Account Owner Dies After Required Beginning Date
If the original account owner dies on or after the required beginning date, annual distributions to the eligible designated beneficiary will be made over the longer of (i) the original account owner's life expectancy (as if he or she were still living) and (ii) the eligible designated beneficiary's life expectancy; however, the entire account must be distributed upon the earliest of (i) the year that contains the 10th anniversary of the eligible designated beneficiary's death, (ii) the final year of the eligible designated beneficiary's life expectancy and (iii) the final year of the deceased account owner's life expectancy. A notable exception: If the eligible designated beneficiary is a minor child, the entire account must be distributed by the child's 31st birthday or 10 years after the child's death, whichever is earlier.

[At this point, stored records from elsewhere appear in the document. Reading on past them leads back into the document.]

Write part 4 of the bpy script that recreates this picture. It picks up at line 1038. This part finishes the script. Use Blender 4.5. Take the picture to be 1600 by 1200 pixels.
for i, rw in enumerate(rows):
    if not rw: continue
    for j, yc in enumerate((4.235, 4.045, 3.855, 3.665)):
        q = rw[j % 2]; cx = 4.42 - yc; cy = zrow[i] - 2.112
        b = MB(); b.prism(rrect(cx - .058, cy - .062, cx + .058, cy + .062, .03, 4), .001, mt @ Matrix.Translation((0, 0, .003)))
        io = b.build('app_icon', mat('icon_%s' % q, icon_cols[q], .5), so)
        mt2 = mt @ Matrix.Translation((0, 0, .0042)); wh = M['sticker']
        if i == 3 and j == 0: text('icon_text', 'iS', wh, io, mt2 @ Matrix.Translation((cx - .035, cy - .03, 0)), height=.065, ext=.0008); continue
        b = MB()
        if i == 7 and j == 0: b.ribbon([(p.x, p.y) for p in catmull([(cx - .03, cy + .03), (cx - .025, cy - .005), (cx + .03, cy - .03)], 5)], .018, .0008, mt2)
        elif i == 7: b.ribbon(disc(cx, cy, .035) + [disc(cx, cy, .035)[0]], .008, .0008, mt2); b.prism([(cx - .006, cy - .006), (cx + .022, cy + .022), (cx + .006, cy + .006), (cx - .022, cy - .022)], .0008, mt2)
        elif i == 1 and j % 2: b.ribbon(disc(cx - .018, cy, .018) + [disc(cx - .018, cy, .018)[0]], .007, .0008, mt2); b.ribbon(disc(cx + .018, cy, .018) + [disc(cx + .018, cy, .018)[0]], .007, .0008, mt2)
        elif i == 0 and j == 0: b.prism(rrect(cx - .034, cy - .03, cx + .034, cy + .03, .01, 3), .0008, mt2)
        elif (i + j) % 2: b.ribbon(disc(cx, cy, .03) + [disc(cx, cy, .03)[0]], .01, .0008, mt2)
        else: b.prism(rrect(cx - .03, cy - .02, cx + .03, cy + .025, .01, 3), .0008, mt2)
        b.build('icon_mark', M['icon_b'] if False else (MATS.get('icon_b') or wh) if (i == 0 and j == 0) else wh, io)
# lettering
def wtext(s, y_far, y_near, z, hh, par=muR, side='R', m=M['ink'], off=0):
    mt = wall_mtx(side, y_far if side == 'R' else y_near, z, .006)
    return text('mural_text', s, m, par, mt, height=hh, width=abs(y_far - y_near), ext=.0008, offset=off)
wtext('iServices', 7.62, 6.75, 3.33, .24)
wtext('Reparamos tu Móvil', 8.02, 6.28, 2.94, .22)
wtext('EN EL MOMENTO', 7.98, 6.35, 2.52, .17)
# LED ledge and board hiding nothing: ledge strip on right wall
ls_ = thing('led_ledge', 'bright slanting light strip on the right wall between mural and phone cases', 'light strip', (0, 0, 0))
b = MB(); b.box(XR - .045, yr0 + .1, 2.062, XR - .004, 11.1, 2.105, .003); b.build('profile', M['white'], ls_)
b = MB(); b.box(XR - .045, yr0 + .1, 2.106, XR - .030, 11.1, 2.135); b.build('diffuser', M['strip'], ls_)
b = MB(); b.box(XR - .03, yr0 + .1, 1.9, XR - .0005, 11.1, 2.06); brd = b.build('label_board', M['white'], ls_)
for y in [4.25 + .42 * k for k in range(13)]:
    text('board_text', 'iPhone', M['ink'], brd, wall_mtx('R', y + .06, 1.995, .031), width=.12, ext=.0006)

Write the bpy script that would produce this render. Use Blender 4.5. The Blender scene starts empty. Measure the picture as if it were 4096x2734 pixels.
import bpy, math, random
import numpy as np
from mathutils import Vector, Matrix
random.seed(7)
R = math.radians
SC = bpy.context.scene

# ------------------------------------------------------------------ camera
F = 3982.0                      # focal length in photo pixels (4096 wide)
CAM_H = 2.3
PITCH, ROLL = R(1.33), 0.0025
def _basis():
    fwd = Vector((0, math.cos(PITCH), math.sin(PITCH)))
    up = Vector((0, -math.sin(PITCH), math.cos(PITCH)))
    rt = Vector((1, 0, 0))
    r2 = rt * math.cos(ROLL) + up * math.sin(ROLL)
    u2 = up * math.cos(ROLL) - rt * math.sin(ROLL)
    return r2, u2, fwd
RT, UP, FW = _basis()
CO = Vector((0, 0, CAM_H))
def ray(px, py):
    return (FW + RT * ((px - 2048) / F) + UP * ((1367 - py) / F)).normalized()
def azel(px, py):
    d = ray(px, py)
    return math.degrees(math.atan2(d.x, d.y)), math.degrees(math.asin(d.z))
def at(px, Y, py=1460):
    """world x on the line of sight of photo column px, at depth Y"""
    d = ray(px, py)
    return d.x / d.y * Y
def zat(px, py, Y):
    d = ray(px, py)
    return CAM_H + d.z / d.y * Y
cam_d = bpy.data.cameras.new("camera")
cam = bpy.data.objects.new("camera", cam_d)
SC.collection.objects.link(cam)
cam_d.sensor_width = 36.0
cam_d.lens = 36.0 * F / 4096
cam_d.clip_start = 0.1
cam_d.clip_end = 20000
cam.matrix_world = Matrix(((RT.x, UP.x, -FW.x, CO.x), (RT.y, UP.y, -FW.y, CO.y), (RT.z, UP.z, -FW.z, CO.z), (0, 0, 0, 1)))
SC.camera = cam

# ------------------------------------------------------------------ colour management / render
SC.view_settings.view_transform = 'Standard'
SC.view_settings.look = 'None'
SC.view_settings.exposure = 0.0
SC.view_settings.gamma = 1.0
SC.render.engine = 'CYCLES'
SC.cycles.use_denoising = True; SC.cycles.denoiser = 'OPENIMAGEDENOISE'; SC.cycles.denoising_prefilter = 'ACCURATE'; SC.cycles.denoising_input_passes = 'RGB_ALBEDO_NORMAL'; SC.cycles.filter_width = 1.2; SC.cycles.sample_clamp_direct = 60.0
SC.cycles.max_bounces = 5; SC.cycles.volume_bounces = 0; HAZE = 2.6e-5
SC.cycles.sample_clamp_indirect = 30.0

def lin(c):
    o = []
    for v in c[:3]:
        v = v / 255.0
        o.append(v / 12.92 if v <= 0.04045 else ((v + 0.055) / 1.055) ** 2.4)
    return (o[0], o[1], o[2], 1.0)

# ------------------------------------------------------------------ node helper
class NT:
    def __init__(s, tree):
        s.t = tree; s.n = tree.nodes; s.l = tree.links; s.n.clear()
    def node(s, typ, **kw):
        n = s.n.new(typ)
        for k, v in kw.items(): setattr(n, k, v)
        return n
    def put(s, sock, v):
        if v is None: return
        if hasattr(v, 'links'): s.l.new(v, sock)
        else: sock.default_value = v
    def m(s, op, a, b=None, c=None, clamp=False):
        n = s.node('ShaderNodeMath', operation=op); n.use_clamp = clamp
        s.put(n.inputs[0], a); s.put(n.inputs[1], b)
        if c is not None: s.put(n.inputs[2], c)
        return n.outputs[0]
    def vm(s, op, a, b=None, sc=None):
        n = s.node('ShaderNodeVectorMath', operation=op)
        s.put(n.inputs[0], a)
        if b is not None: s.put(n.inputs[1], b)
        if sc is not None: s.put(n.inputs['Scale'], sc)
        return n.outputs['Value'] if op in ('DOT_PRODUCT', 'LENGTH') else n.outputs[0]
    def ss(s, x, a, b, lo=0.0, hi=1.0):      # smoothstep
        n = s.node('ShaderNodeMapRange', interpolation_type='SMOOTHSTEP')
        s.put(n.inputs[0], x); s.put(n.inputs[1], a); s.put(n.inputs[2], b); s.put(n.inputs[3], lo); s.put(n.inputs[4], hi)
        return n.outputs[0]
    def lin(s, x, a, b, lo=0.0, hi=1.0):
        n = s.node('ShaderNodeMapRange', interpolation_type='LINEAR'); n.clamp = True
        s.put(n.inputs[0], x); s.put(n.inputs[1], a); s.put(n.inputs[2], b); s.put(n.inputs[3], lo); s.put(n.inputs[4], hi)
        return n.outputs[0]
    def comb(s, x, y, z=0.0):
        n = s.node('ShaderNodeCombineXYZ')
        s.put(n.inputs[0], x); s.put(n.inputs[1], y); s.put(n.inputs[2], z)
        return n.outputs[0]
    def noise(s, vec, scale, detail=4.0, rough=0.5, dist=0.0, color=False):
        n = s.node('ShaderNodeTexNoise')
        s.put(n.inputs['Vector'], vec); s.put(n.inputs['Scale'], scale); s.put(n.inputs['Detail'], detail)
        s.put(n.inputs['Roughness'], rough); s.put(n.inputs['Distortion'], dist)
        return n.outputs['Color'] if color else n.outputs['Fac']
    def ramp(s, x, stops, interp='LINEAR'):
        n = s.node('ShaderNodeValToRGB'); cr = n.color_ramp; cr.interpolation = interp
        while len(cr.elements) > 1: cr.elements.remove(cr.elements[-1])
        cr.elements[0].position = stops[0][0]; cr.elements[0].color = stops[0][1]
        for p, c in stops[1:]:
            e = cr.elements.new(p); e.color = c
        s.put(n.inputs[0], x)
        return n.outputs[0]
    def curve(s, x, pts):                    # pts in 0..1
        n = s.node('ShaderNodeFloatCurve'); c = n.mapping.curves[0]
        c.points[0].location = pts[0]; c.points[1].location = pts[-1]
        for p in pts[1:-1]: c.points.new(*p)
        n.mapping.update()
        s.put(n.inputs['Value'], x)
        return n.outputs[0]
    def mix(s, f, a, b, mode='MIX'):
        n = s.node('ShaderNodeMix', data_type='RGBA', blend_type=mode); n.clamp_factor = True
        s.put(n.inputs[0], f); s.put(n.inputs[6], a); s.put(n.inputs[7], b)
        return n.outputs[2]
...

If the account owner names an ordinary designated beneficiary, the entire account must be distributed upon the earlier of (i) the year of the 10th anniversary of the original account owner's death and (ii) the final year of the ordinary designated beneficiary's life expectancy; however, during this period, distributions must be made annually over the longer of (A) the ordinary designated beneficiary's life expectancy and (B) the account owner's life expectancy (as if he or she were still living). As noted above, this provision is contrary to the previously widely accepted interpretation of the SECURE Act.
Effective Date
At this time, the regulations are not final, and accordingly, these rules are not yet the law. The IRS is accepting comments on the proposed regulations through the end of May, and we anticipate seeing final regulations before the end of 2022.